Saturday, November 24, 2012

2nd Annual Hike Off the Pie: Bushwhacking Skinner Ridge

For the second year in a row, we planned an epic hike for Black Friday.  Unlike last year, this year's hike wasn't an epic distance, just an epic challenge:  About five miles of bushwhacking.  Horizontal Tread, WanderMindfully, and another friend and I set out from the Buck Hollow trailhead on highway 211 at 9:30.  We crossed the Thornton River and immediately took a right, leaving the trail, to follow the river upstream.  There was a faint trail that we were able to follow for a while.  Then we lost it and had to make our way through the greenbrier, blackberries, rosebushes, and other plants making up the brambles bent on trapping and maiming us.  We paused a couple of times to take pictures of small cascades on the Thornton River.  The pattern repeated itself several times:  we would find a trail, perhaps a game trail, for a while, and then it would disappear and we would be left to fight through the underbrush.

We had a map with the route on it, but we didn't have any notes indicating a specific point at which to turn south, uphill, towards the top of Skinner Ridge.  At some point, we decided we had probably hiked far enough up the river that it was time to head uphill.  The nice thing about leaving the river bottom was that the number of thorny plants generally decreased.  We found an old homestead with one wall still standing and the roof still visible.  We paused for lunch and then began making our way generally to the southeast end of Skinner Ridge, climbing as we went.  All of a sudden, we came upon an old road bed, which made travel much easier for a while.  It is also likely that it was the intended route marked on the map, meaning we probably turned uphill a little early.  Either way, we were on the right path.

As we got higher, we hit mountain laurel got thicker and the roadbed less and less distinct.  Once on top of the ridge, there was just a narrow path, completely overgrown by mountain laurel, and lined with bear scat.  Apparently, we found the bruin superhighway on Skinner Ridge.  We followed it until we were about 100 yards from Skyline Drive.  Then the path ended, but the mountain laurel didn't.  Unfortunately, it is much harder to push through mountain laurel without at least a faint path.  We made it, but not without scratches, bruises, and much cursing.

On Skyline Drive, we walked north about a quarter mile to the tunnel at milepost 32.  Now, I have driven and ridden my bike through the tunnel many times and not once have I looked at the ridge over it and thought that I needed to hike up it.  That is just what we were going to do, though.  We walked up to the right side of the tunnel, took the little path which promptly died out in the rocks, and worked our way up to the midline of the ridge.  Then we took a left and climbed up to the Appalachian Trail.  It was probably only half a mile in total, but it was the steepest section of the hike and involved using saplings as handholds in places.  In short, it was the perfect end to our bushwhack.  We emerged onto the Appalachian Trail, much to the surprise of the hikers using it to get to Mary's Rock.  After not seeing anyone all day, it felt like we climbed into a crowd.  We walked up to Mary's Rock, took a long break and admired the view and the hiked south on the Appalachian Trail to the Meadow Spring Trail.  From there, we connected to the Buck Hollow Trail, which took us back to the car.

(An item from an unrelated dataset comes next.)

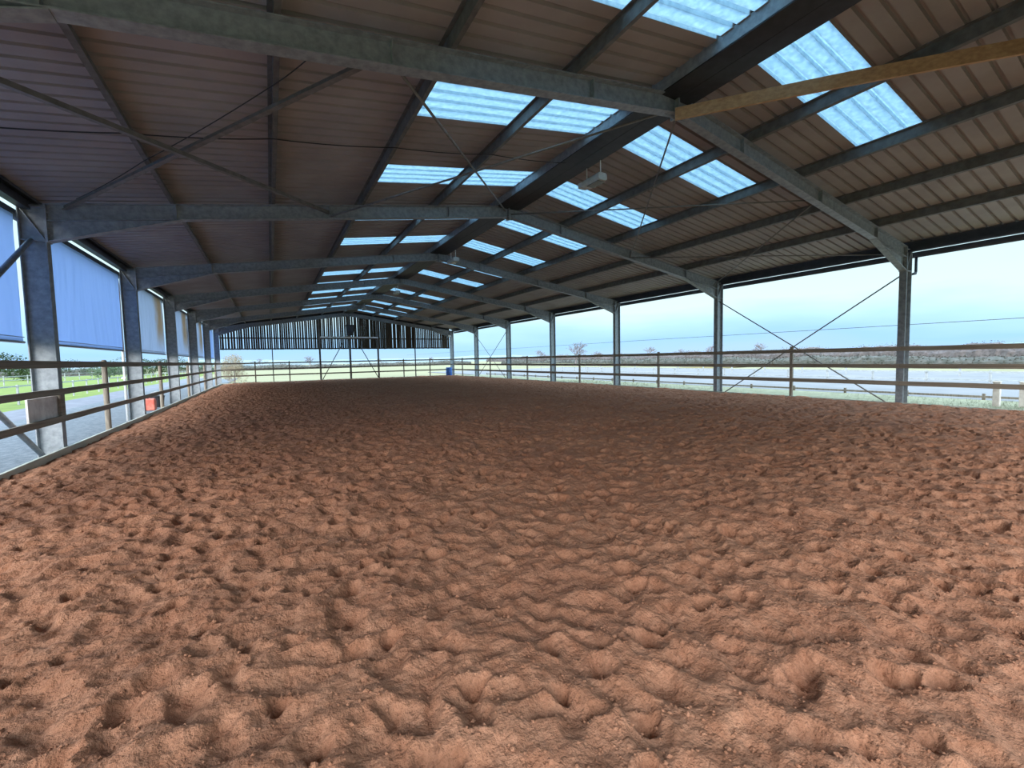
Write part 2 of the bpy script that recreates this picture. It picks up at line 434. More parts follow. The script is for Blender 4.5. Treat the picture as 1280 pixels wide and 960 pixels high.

It was a beautiful, warm day, particularly for November.  The bushwhack, was tiring and difficult and spectacular and a great way to hike off the pie.

Note:  Please do not attempt this route unless you have a map, compass, and the skills to use them.  There is no trail on the first half of this route, so route-finding skills are an absolute necessity.

Pictures (click to enlarge):
 Small cascades on the Thornton River.
 Looking down the Thornton River.
 An old cabin above the Thornton River.
 A large vine twisted around a small tree.
One of the wider spots on the bear superhighway.  In other places, we had to push through dense mountain laurel.
Bear scat marked the way.  There were piles like this literally every few feet.
 Goldenrod seeds.
 Looking north on Skyline Drive.
 Looking south from the tunnel.  The ridge is Skinner Ridge, which we had just bushwacked along.
Centauria maculosa (Spotted Knapweed).  This is exotic species and it is, apparently, fairly tolerant of winter.
 Looking southwest from Mary's Rock.
 Bootshot from Mary's Rock.
Looking northwest towards Neighbor Mountain from Mary's Rock.

1 comment:

  1. Nice photos! The ones of the river are spectacular.